#### Written problem
Restate each of the lines below word for word and drop every picture.
— BEGIN —
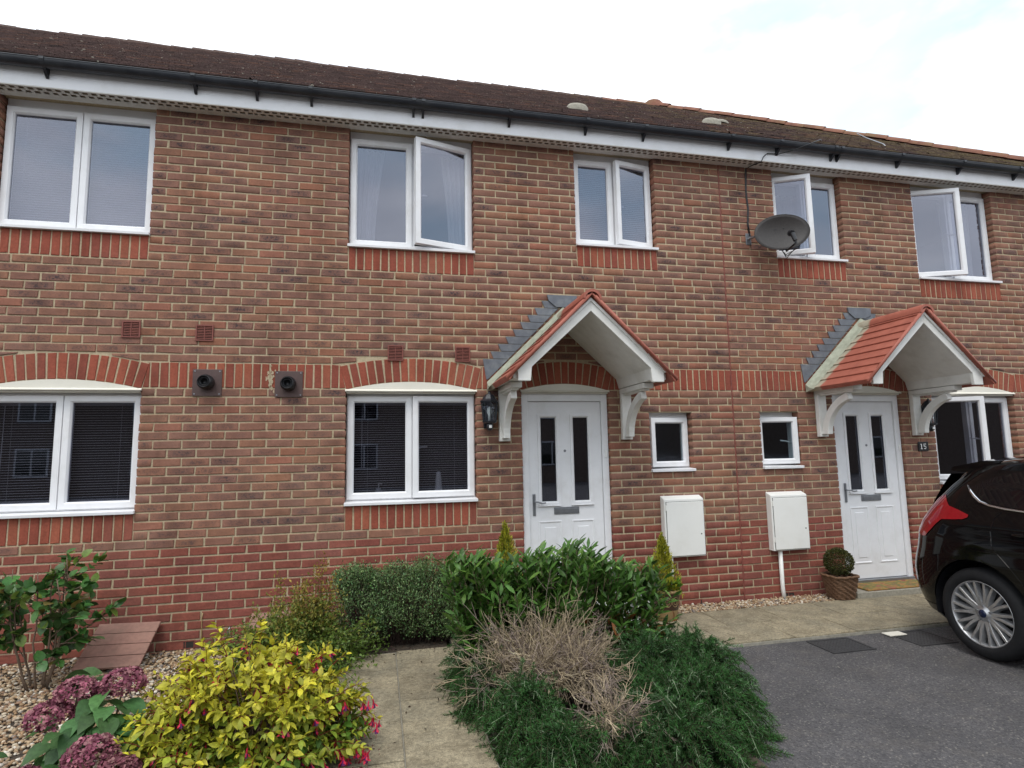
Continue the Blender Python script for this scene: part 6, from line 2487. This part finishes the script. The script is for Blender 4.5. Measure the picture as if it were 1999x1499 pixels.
def floor_cover(x0, x1, y0, y1, label):
    t_ = thing('drain_cover', label, 'drain cover', ((x0 + x1) / 2, (y0 + y1) / 2, 0), 'dark covers in the tarmac')
    mitred(MB(), 0, 1, 0, 1, 0.1, 0, 0.1)
    b_ = MB()
    f = 0.022
    b_.box(x0, x1, y0, y0 + f, -0.02, 0.002).box(x0, x1, y1 - f, y1, -0.02, 0.002).box(x0, x0 + f, y0 + f, y1 - f, -0.02, 0.002).box(x1 - f, x1, y0 + f, y1 - f, -0.02, 0.002)
    b_.build('cover_frame', M['iron'], t_)
    b_ = MB().box(x0 + f + 0.003, x1 - f - 0.003, y0 + f + 0.003, y1 - f - 0.003, -0.02, 0.0005)
    b_.build('cover_plate', M['iron'], t_)
    b_ = MB()
    nx, ny = int((x1 - x0 - 0.06) / 0.03), int((y1 - y0 - 0.06) / 0.03)
    for i in range(nx):
        for j in range(ny):
            cx, cy2 = x0 + 0.045 + i * 0.03, y0 + 0.045 + j * 0.03
            s = 0.008
            b_.add([(cx - s, cy2, 0.0006), (cx, cy2 - s, 0.0006), (cx + s, cy2, 0.0006), (cx, cy2 + s, 0.0006), (cx, cy2, 0.0035)], [(0, 1, 4), (1, 2, 4), (2, 3, 4), (3, 0, 4)])
    o_ = b_.build('tread_studs', M['iron'], t_)
    o_['kind'] = 'stuff'


floor_cover(-0.27, 0.12, -1.52, -1.215, 'dark square cover in the tarmac, nearer the rosemary')
floor_cover(0.50, 0.86, -1.56, -1.215, 'dark square cover in the tarmac with a white tile, beside the car wheel')
o = MB().box(0.455, 0.62, -1.315, -1.225, 0.0042, 0.012).build('white_tile', M['cream'], None, bevel=0.002)
tag(o, 'small white tile lying on the tarmac by the edge of the path', 'tile')

# ================================================================== THE CAR (rear to the house, nose to the street)
CT = thing('parked_car', 'black hatchback parked with its red rear lamp towards the house', 'car', (1.555, -3.3, 0))
CX0, CY0 = 1.555, -1.135
LRt = [(.16, .18), (.24, .08), (.32, .02), (.42, -.01), (.56, -.01), (.64, .01), (.72, .04), (.85, .06), (.95, .09), (1.05, .14), (1.15, .205), (1.25, .28), (1.33, .35), (1.40, .43), (1.44, .62), (1.465, .95), (1.48, 1.35)]
LFt = [(.16, 4.15), (.4, 4.36), (.6, 4.33), (.75, 4.2), (.85, 3.9), (.92, 3.4), (.98, 3.1), (1.1, 2.85), (1.25, 2.55), (1.38, 2.2), (1.44, 1.9), (1.465, 1.7), (1.48, 1.5)]
Wt = [(.16, .82), (.25, .87), (.4, .895), (.55, .905), (.7, .915), (.85, .905), (.95, .875), (1.0, .85), (1.1, .80), (1.25, .715), (1.36, .64), (1.42, .585), (1.455, .50), (1.475, .36), (1.48, .2)]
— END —
#### Result for this exercise
Continue the Blender Python script for this scene: part 6, from line 2487. This part finishes the script. The script is for Blender 4.5. Measure the picture as if it were 1999x1499 pixels.
def floor_cover(x0, x1, y0, y1, label):
    t_ = thing('drain_cover', label, 'drain cover', ((x0 + x1) / 2, (y0 + y1) / 2, 0), 'dark covers in the tarmac')
    mitred(MB(), 0, 1, 0, 1, 0.1, 0, 0.1)
    b_ = MB()
    f = 0.022
    b_.box(x0, x1, y0, y0 + f, -0.02, 0.002).box(x0, x1, y1 - f, y1, -0.02, 0.002).box(x0, x0 + f, y0 + f, y1 - f, -0.02, 0.002).box(x1 - f, x1, y0 + f, y1 - f, -0.02, 0.002)
    b_.build('cover_frame', M['iron'], t_)
    b_ = MB().box(x0 + f + 0.003, x1 - f - 0.003, y0 + f + 0.003, y1 - f - 0.003, -0.02, 0.0005)
    b_.build('cover_plate', M['iron'], t_)
    b_ = MB()
    nx, ny = int((x1 - x0 - 0.06) / 0.03), int((y1 - y0 - 0.06) / 0.03)
    for i in range(nx):
        for j in range(ny):
            cx, cy2 = x0 + 0.045 + i * 0.03, y0 + 0.045 + j * 0.03
            s = 0.008
            b_.add([(cx - s, cy2, 0.0006), (cx, cy2 - s, 0.0006), (cx + s, cy2, 0.0006), (cx, cy2 + s, 0.0006), (cx, cy2, 0.0035)], [(0, 1, 4), (1, 2, 4), (2, 3, 4), (3, 0, 4)])
    o_ = b_.build('tread_studs', M['iron'], t_)
    o_['kind'] = 'stuff'


floor_cover(-0.27, 0.12, -1.52, -1.215, 'dark square cover in the tarmac, nearer the rosemary')
floor_cover(0.50, 0.86, -1.56, -1.215, 'dark square cover in the tarmac with a white tile, beside the car wheel')
o = MB().box(0.455, 0.62, -1.315, -1.225, 0.0042, 0.012).build('white_tile', M['cream'], None, bevel=0.002)
tag(o, 'small white tile lying on the tarmac by the edge of the path', 'tile')

# ================================================================== THE CAR (rear to the house, nose to the street)
CT = thing('parked_car', 'black hatchback parked with its red rear lamp towards the house', 'car', (1.555, -3.3, 0))
CX0, CY0 = 1.555, -1.135
LRt = [(.16, .18), (.24, .08), (.32, .02), (.42, -.01), (.56, -.01), (.64, .01), (.72, .04), (.85, .06), (.95, .09), (1.05, .14), (1.15, .205), (1.25, .28), (1.33, .35), (1.40, .43), (1.44, .62), (1.465, .95), (1.48, 1.35)]
LFt = [(.16, 4.15), (.4, 4.36), (.6, 4.33), (.75, 4.2), (.85, 3.9), (.92, 3.4), (.98, 3.1), (1.1, 2.85), (1.25, 2.55), (1.38, 2.2), (1.44, 1.9), (1.465, 1.7), (1.48, 1.5)]
Wt = [(.16, .82), (.25, .87), (.4, .895), (.55, .905), (.7, .915), (.85, .905), (.95, .875), (1.0, .85), (1.1, .80), (1.25, .715), (1.36, .64), (1.42, .585), (1.455, .50), (1.475, .36), (1.48, .2)]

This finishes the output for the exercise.